Direction: Include the line containing "COL = SC.collection" and all lines before it, repeated exactly from the listing below, without pictures.
━━━━━━━━
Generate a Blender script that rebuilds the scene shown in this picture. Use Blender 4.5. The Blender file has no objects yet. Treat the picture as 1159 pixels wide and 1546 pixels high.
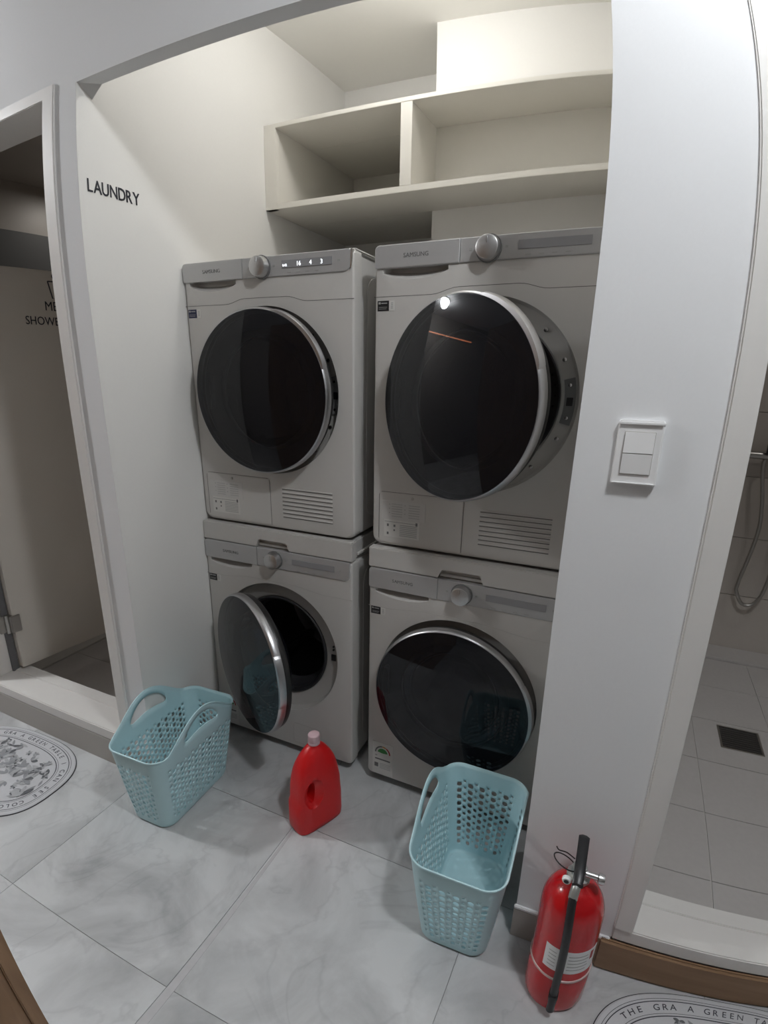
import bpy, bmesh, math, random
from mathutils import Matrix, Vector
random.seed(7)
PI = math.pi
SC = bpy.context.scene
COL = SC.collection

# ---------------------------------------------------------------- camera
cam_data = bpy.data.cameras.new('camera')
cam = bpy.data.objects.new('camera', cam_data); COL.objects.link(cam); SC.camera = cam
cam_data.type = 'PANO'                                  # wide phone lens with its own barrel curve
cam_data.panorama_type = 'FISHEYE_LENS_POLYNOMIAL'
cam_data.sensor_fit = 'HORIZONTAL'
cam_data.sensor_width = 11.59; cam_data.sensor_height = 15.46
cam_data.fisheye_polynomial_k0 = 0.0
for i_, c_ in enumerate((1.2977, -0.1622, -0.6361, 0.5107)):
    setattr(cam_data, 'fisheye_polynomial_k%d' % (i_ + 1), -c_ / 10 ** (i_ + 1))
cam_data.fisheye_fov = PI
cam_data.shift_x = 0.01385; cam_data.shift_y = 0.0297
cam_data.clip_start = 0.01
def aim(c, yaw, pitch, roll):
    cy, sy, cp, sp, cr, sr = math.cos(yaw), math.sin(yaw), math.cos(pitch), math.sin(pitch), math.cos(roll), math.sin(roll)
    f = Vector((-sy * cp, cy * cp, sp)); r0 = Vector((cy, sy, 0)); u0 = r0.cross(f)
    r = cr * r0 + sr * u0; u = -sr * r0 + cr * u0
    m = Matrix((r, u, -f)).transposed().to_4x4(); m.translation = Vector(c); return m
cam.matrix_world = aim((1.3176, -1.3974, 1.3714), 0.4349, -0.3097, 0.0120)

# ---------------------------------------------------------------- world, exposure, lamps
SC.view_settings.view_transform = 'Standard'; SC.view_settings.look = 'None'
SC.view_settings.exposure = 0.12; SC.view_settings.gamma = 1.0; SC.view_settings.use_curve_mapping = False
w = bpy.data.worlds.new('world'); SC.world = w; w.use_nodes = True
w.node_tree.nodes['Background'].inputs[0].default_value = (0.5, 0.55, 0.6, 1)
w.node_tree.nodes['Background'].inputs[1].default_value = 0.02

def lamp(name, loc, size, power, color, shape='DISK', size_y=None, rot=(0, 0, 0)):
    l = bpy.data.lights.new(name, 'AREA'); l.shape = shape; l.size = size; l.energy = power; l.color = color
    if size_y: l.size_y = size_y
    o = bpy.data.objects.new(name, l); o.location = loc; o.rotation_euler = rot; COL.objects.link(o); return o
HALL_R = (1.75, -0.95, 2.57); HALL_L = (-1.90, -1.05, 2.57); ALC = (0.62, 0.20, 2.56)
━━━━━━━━
Solution to this exercise:
Generate a Blender script that rebuilds the scene shown in this picture. Use Blender 4.5. The Blender file has no objects yet. Treat the picture as 1159 pixels wide and 1546 pixels high.
import bpy, bmesh, math, random
from mathutils import Matrix, Vector
random.seed(7)
PI = math.pi
SC = bpy.context.scene
COL = SC.collection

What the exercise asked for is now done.